Uniformizations of stable $(γ,n)$-gonal Riemann surfaces

Abstract: A $(\gamma,n)$-gonal pair is a pair $(S,f)$, where $S$ is a closed Riemann surface and $f:S \to R$ is a degree $n$ holomorphic map onto a closed Riemann surface $R$ of genus $\gamma$. If the signature of $(S,f)$ is of hyperbolic type, then there is pair $(\Gamma,G)$, called an uniformization of $(S,f)$, where $G$ is a Fuchsian group acting on the unit disc ${\mathbb D}$ containing $\Gamma$ as an index $n$ subgroup, so that $f$ is induced by the inclusion of $\Gamma <G$. The uniformization is uniquely determined by $(S,f)$, up to conjugation by holomorphic automorphisms of ${\mathbb D}$, and it permits to provide natural complex orbifold structures on the Hurwitz spaces parametrizing (twisted) isomorphic classes of pairs topologically equivalent to $(S,f)$. In order to produce certain compactifications of these Hurwitz spaces, one needs to consider the so called stable $(\gamma,n)$-gonal pairs, which are natural geometrical deformations of $(\gamma,n)$-gonal pairs.
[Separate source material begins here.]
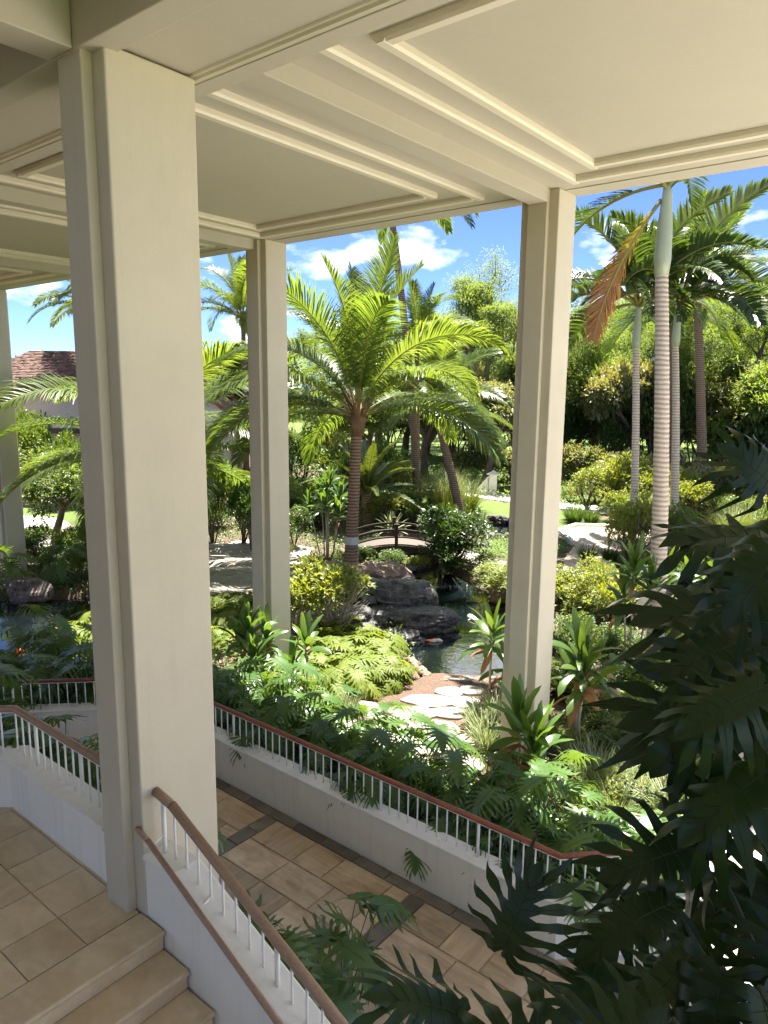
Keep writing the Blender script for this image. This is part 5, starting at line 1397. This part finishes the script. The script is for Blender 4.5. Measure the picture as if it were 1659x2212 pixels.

Due to the above, it seems interesting to search for uniformizations of stable $(\gamma,n)$-gonal pairs, in terms of certain class of Kleinian groups. In this paper we review such uniformizations by using noded Fuchsian groups, which are (geometric) limits of quasiconformal deformations of Fuchsian groups, and which provide uniformizations of stable Riemann orbifolds. These uniformizations permit to obtain a compactification of the Hurwitz spaces with a complex orbifold structure, these being quotients of the augmented Teichm\"uller space of $G$ by a suitable finite index subgroup of its modular group.